# Start of DATASET SECTION
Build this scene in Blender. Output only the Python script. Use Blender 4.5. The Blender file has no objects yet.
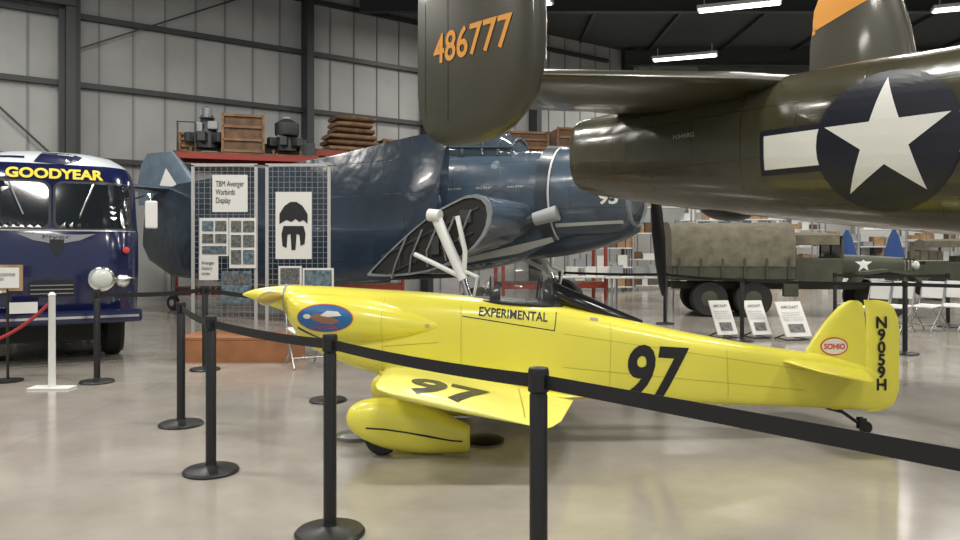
import bpy, bmesh, math, random
from mathutils import Vector, Matrix
from mathutils.bvhtree import BVHTree
random.seed(7)
scn=bpy.context.scene
col=scn.collection
try:
    scn.view_settings.view_transform='Standard'
except Exception: pass
F=750.0; H=1.42; HY=250.0
def P(px,py,Y): return Vector(((px-480)/F*Y, Y, H-(py-HY)/F*Y))

# ---------------------------------------------------------------- materials
def mat(name,c,rough=0.5,metal=0.0,var=0.0,scale=3.0,bump=0.0,emit=0.0,alpha=1.0,coat=0.0,trans=0.0,spec=0.5,panel=None):
    m=bpy.data.materials.new(name); m.use_nodes=True
    nt=m.node_tree; b=nt.nodes['Principled BSDF']
    b.inputs['Base Color'].default_value=(*c,1)
    b.inputs['Roughness'].default_value=rough
    b.inputs['Metallic'].default_value=metal
    b.inputs['Coat Weight'].default_value=coat
    b.inputs['Coat Roughness'].default_value=0.08
    b.inputs['Transmission Weight'].default_value=trans
    b.inputs['Specular IOR Level'].default_value=spec
    b.inputs['Alpha'].default_value=alpha
    if emit:
        b.inputs['Emission Color'].default_value=(*c,1); b.inputs['Emission Strength'].default_value=emit
    if var or bump:
        tc=nt.nodes.new('ShaderNodeTexCoord'); n=nt.nodes.new('ShaderNodeTexNoise')
        n.inputs['Scale'].default_value=scale; n.inputs['Detail'].default_value=6
        nt.links.new(tc.outputs['Object'],n.inputs['Vector'])
        if var:
            r=nt.nodes.new('ShaderNodeValToRGB')
            r.color_ramp.elements[0].position=.3; r.color_ramp.elements[1].position=.7
            r.color_ramp.elements[0].color=(*[x*(1-var) for x in c],1)
            r.color_ramp.elements[1].color=(*[min(1,x*(1+var)) for x in c],1)
            nt.links.new(n.outputs['Fac'],r.inputs['Fac'])
            out=r.outputs['Color']
            if panel:
                sp=nt.nodes.new('ShaderNodeSeparateXYZ'); cb=nt.nodes.new('ShaderNodeCombineXYZ')
                nt.links.new(tc.outputs['Object'],sp.inputs[0]); nt.links.new(sp.outputs[0],cb.inputs[0]); nt.links.new(sp.outputs[2],cb.inputs[1])
                br=nt.nodes.new('ShaderNodeTexBrick'); br.inputs['Scale'].default_value=1; br.inputs['Mortar Size'].default_value=.006; br.inputs['Mortar Smooth'].default_value=.3
                br.inputs['Brick Width'].default_value=panel[0]; br.inputs['Row Height'].default_value=panel[1]
                br.inputs['Color1'].default_value=(1,1,1,1);br.inputs['Color2'].default_value=(.88,.89,.9,1);br.inputs['Mortar'].default_value=(.55,.55,.55,1)
                nt.links.new(cb.outputs[0],br.inputs['Vector'])
                mx=nt.nodes.new('ShaderNodeMixRGB'); mx.blend_type='MULTIPLY'; mx.inputs[0].default_value=1
                nt.links.new(out,mx.inputs[1]); nt.links.new(br.outputs['Color'],mx.inputs[2]); out=mx.outputs[0]
                b2=nt.nodes.new('ShaderNodeBump'); b2.inputs['Strength'].default_value=.2; b2.inputs['Distance'].default_value=.005
                n3=nt.nodes.new('ShaderNodeTexNoise'); n3.inputs['Scale'].default_value=2.5
                nt.links.new(tc.outputs['Object'],n3.inputs['Vector']); b3=nt.nodes.new('ShaderNodeBump'); b3.inputs['Strength'].default_value=.3; b3.inputs['Distance'].default_value=.06
                nt.links.new(n3.outputs['Fac'],b3.inputs['Height']); nt.links.new(br.outputs['Fac'],b2.inputs['Height']); b2.invert=True
                nt.links.new(b3.outputs['Normal'],b2.inputs['Normal']); nt.links.new(b2.outputs['Normal'],b.inputs['Normal'])
            nt.links.new(out,b.inputs['Base Color'])
        if bump:
            bp=nt.nodes.new('ShaderNodeBump'); bp.inputs['Strength'].default_value=bump; bp.inputs['Distance'].default_value=.02
            nt.links.new(n.outputs['Fac'],bp.inputs['Height']); nt.links.new(bp.outputs['Normal'],b.inputs['Normal'])
    return m
YEL=mat('yellow_paint',(0.82,0.75,0.085),.3,var=.03,scale=2,coat=.4)
YEL2=mat('yellow_paint_light',(0.86,0.81,0.19),.3,coat=.4)
BLK=mat('black_paint',(.012,.012,.013),.4)
BLKG=mat('black_gloss',(.01,.01,.012),.12)
RUB=mat('rubber',(.015,.015,.015),.75)
BELT=mat('belt_webbing',(.008,.008,.009),.8)
CANOPY=mat('canopy_glass',(.12,.12,.12),.03,alpha=.2,spec=1.0,coat=1)
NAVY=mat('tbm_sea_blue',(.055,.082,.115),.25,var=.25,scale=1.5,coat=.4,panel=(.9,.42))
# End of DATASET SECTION
WHAT YOU NEED TO DO: Give nothing but the number of lines containing the string "panel".

PROBLEM SOLUTION: 4